What you have to do
Reproduce each line exactly, including spacing and punctuation.

┄┄┄┄┄┄┄┄┄┄

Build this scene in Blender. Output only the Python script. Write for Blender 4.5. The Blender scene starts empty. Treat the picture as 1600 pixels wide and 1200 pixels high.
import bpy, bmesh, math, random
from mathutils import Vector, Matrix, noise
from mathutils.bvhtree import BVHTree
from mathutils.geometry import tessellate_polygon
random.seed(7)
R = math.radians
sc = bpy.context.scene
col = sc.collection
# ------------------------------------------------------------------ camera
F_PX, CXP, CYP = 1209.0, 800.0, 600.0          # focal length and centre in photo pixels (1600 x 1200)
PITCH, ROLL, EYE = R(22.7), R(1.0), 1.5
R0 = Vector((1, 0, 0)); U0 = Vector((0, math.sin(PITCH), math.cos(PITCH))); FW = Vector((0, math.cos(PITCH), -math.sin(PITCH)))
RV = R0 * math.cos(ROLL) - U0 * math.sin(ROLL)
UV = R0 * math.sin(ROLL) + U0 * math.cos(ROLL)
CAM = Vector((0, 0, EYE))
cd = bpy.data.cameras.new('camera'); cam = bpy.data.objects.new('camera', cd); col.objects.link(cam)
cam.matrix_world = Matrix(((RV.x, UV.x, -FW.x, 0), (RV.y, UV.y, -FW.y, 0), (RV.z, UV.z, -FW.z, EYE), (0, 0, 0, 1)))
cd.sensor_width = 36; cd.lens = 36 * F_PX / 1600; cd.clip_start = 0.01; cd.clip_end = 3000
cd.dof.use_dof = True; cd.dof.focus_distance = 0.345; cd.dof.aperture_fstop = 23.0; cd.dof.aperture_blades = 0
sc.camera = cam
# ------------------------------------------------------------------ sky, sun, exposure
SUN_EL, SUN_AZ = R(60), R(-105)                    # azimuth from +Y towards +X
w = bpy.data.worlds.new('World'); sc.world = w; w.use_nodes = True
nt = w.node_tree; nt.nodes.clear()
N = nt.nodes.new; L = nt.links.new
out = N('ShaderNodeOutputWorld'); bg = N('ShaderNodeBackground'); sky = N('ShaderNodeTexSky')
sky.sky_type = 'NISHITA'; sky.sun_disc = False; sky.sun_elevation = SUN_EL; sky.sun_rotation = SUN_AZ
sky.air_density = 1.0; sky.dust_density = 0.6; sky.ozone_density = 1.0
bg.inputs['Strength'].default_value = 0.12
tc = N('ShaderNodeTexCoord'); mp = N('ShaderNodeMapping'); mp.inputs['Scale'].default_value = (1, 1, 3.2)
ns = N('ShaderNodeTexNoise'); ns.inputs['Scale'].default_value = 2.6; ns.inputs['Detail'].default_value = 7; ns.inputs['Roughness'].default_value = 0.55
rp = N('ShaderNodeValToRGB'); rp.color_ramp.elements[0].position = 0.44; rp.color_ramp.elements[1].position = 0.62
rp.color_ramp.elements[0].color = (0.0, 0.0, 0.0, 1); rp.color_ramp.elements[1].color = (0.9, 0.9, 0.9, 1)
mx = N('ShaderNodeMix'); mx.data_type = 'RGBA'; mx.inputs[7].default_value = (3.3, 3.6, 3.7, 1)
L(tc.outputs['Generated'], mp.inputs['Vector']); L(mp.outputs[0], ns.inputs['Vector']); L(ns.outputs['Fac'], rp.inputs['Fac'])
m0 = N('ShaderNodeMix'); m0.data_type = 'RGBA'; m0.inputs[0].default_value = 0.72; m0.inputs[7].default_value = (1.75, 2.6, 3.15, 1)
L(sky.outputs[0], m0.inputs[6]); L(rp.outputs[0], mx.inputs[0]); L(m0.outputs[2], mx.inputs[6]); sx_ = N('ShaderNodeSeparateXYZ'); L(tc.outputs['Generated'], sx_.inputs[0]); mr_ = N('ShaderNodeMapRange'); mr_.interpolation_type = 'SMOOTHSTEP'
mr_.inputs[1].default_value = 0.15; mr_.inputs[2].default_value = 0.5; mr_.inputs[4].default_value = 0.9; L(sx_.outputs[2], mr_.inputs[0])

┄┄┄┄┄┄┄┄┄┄

Expected answer
Build this scene in Blender. Output only the Python script. Write for Blender 4.5. The Blender scene starts empty. Treat the picture as 1600 pixels wide and 1200 pixels high.
import bpy, bmesh, math, random
from mathutils import Vector, Matrix, noise
from mathutils.bvhtree import BVHTree
from mathutils.geometry import tessellate_polygon
random.seed(7)
R = math.radians
sc = bpy.context.scene
col = sc.collection
# ------------------------------------------------------------------ camera
F_PX, CXP, CYP = 1209.0, 800.0, 600.0          # focal length and centre in photo pixels (1600 x 1200)
PITCH, ROLL, EYE = R(22.7), R(1.0), 1.5
R0 = Vector((1, 0, 0)); U0 = Vector((0, math.sin(PITCH), math.cos(PITCH))); FW = Vector((0, math.cos(PITCH), -math.sin(PITCH)))
RV = R0 * math.cos(ROLL) - U0 * math.sin(ROLL)
UV = R0 * math.sin(ROLL) + U0 * math.cos(ROLL)
CAM = Vector((0, 0, EYE))
cd = bpy.data.cameras.new('camera'); cam = bpy.data.objects.new('camera', cd); col.objects.link(cam)
cam.matrix_world = Matrix(((RV.x, UV.x, -FW.x, 0), (RV.y, UV.y, -FW.y, 0), (RV.z, UV.z, -FW.z, EYE), (0, 0, 0, 1)))
cd.sensor_width = 36; cd.lens = 36 * F_PX / 1600; cd.clip_start = 0.01; cd.clip_end = 3000
cd.dof.use_dof = True; cd.dof.focus_distance = 0.345; cd.dof.aperture_fstop = 23.0; cd.dof.aperture_blades = 0
sc.camera = cam
# ------------------------------------------------------------------ sky, sun, exposure
SUN_EL, SUN_AZ = R(60), R(-105)                    # azimuth from +Y towards +X
w = bpy.data.worlds.new('World'); sc.world = w; w.use_nodes = True
nt = w.node_tree; nt.nodes.clear()
N = nt.nodes.new; L = nt.links.new
out = N('ShaderNodeOutputWorld'); bg = N('ShaderNodeBackground'); sky = N('ShaderNodeTexSky')
sky.sky_type = 'NISHITA'; sky.sun_disc = False; sky.sun_elevation = SUN_EL; sky.sun_rotation = SUN_AZ
sky.air_density = 1.0; sky.dust_density = 0.6; sky.ozone_density = 1.0
bg.inputs['Strength'].default_value = 0.12
tc = N('ShaderNodeTexCoord'); mp = N('ShaderNodeMapping'); mp.inputs['Scale'].default_value = (1, 1, 3.2)
ns = N('ShaderNodeTexNoise'); ns.inputs['Scale'].default_value = 2.6; ns.inputs['Detail'].default_value = 7; ns.inputs['Roughness'].default_value = 0.55
rp = N('ShaderNodeValToRGB'); rp.color_ramp.elements[0].position = 0.44; rp.color_ramp.elements[1].position = 0.62
rp.color_ramp.elements[0].color = (0.0, 0.0, 0.0, 1); rp.color_ramp.elements[1].color = (0.9, 0.9, 0.9, 1)
mx = N('ShaderNodeMix'); mx.data_type = 'RGBA'; mx.inputs[7].default_value = (3.3, 3.6, 3.7, 1)
L(tc.outputs['Generated'], mp.inputs['Vector']); L(mp.outputs[0], ns.inputs['Vector']); L(ns.outputs['Fac'], rp.inputs['Fac'])
m0 = N('ShaderNodeMix'); m0.data_type = 'RGBA'; m0.inputs[0].default_value = 0.72; m0.inputs[7].default_value = (1.75, 2.6, 3.15, 1)
L(sky.outputs[0], m0.inputs[6]); L(rp.outputs[0], mx.inputs[0]); L(m0.outputs[2], mx.inputs[6]); sx_ = N('ShaderNodeSeparateXYZ'); L(tc.outputs['Generated'], sx_.inputs[0]); mr_ = N('ShaderNodeMapRange'); mr_.interpolation_type = 'SMOOTHSTEP'
mr_.inputs[1].default_value = 0.15; mr_.inputs[2].default_value = 0.5; mr_.inputs[4].default_value = 0.9; L(sx_.outputs[2], mr_.inputs[0])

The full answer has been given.